Friday, January 13, 2012

He Wears No Pants

"I know I left my pants in here somewhere."

When I was in elementary school, I had a playmate whose home I never saw the inside of. Pippa (not her real name) and I would be playing outside with our cars and dolls, when she would invite me up to her apartment to see another toy that she thought I'd like. First though, she'd have to run up to ask permission to have a guest over.

Each time, she'd come back downstairs with a dejected slump to her shoulders. "You can't come up," Pippa would say. "My dad's already taken off his pants."

I know that this happened at least twice. Even as an 8-year-old, I remember being amused by the inevitability of Mr. Middleton's pants removal. It was as if the de-pantsing was some sort of fact of nature, the only surprise being the timing of the pantslessness.

LO seems to be well on his way to being pantsless and proud himself. Despite my repeated urgings, the child seems to go trouser-free most hours of the day. We of course agree upon the necessity of wearing slacks when venturing outside in this weather. (And I doubt that Mr. Middleton often went free-spirited outside of his apartment.) But once we are in for the day, LO seems to be perfectly happy to wear nothing but a diaper.

"I'M FREE!!" he shouts the moment the pants come off.

You may be wondering how a mama, who is not only 30+ years older than this pantaloon-hating young man, but is also more than 6 times his weight and several times his strength, is not able to enforce a strict pants-wearing policy during waking hours. And the reason is: wiggling. Stuffing an unwilling baby into a pair of pants that he has decided are unnecessary is like trying to force limp spaghetti through a paper straw. Ultimately, it's easier to let the child do his Hugh Hefner impression. (Seriously, you should see his silk juice-drinking jacket).

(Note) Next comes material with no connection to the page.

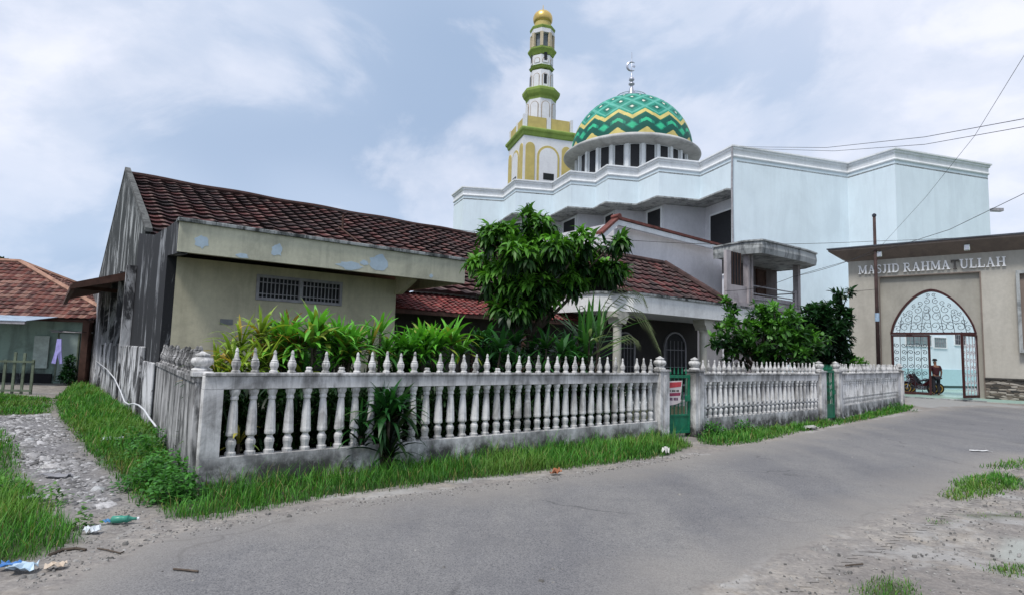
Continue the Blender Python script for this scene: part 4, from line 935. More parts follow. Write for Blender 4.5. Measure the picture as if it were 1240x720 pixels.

Thankfully, LO fits into a long and storied history of men who prefer to feel unconstricted by such plebian articles of clothing as britches.

Yeah, he'll fit right in.


  1. I was anal about Sam wearing pants until he turned about 1 1/2 when I realized it was just easier to let him run pantsless around the house. Makes diaper changes easier too and will, hopefully, help during potty training.

  2. I bet the real Mr. Middleton goes pant-less often. There has to be some flaw in that perfectly gene-d family.